[from Yn Lioar Manninagh Vol 4 pp120/121]

EXCURSION TO PEEL.

September 24, 1903.

Leader—Mr. W. POTTS, C.T.C., J.P.

On Thursday, 24th September, members joined in an Excursion to Peel, under the leadership of Mr. Potts, attended by sixteen members and six visitors.

Upon assembling at the Peel-road Station, the party was met by the leader, Mr. Potts, who pointed out the hollow known as Close-y-Garey, where the fine specimen of Irish Elk had been exhumed by the Society, assisted by a committee of the British Association, a few years previously. The large quarry at Poor town was then visited. Mr. Lamplugh, in his recently published Geological Survey Memoirs, describes this as a handsome dark green porphyritic rock, crowded with Augite crystals, and mentions that two hundred yards further east, are smaller quarries on both sides of the road, of much finer grained material, found in contact with baked flintery flags. and that the field evidence favours the view that it is simply the more quickly cooled margin of the coarser mass.
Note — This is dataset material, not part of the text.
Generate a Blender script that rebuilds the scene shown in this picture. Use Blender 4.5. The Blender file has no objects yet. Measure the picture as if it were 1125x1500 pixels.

Mr. Harrison having briefly described the peculiarities of the rock, the leader took the road to Peel, and, in passing Cronk-ny-Keillane, Mr. J. Cain was called upon to give his recollections of the stone cists exposed about sixty years previously, at the time the road was lowered to its present level. Ascending the gorse-covered hill, the remains of the foundations of the little Keeil were pointed out, and it was suggested that the gorse and fern should be burnt and a plan made of the foundations. Mr. Cain did not remember to have seen any fence around the burial ground, but, that it had extended across the road was evident from the fact that the ends of some of the lintel graves were still visible in the bank opposite. These were undoubtedly Christian, but, at a lower level were larger stone cists somewhat similar to that seen by the road-side, opposite Tynwald Hill, which may have been of Neolithic age. He remembered to have seen the bones in some of the cists, showing that burial had been by inhumation, not incineration, but upon exposure they had crumbled away. According to the Ordnance Survey the dedication of the Keeil was to S. Mary, possibly the name of the Cronk was a diminutive form. Referring to the name Poortown, Mr. Kermode thought it might have been derived from a member of the De La Poer family. Sir James Gell had told him that this family had owned property in the Island, and there was a place on the Castletown-road formerly belonging to them which had borne the same name.

By way of the Brewery-road, passing the site of Carran’s, formerly Cowell’s Brewery, and that of Radcliffe’s Mill, and the old mansion house of Ballaquane, the party was conducted to the Naval Battery, where members were received by Chief Divisional Officer Newnham. Here they inspected the guns (a 4.5 Maxim, five-barrel Nordenfelt, 3 lb. Hotchkiss, 9 in. firer, 7 in. R.M L. gun), which were explained clearly and enthusiastically by that popular officer.

Members then proceeded to the Castle, which, by kind permission of his Excellency the Lieut. -Governor, they were permitted to enter free of charge. Mr. Quine was called upon for some remarks on the Cathedral, and explained in detail the approximate dates of the different portions of the ruins now existing. The chancel, he thought, was founded about 1193, its construction being similar to that of Inch and Gray Abbeys in Ireland ; and the light-coloured stone obtained from the quarries of Bangor. The interesting collection in the guard-house was exhibited by Mr. Cashen, the genial custodian, who added information about the ruins generally.

A visit was then paid to the Clothworkers new school, the leader conducting the party over the fine buildings. Here an interesting collection of flints and polished stone implements, coins, and other antiquities had been arranged by Mr. Keig and Mr. Cowley, who exhibited and remarked on the various objects. Here tea was provided by the kindness of Miss Morrison, and, having enjoyed the rest and refreshment, a meeting was held.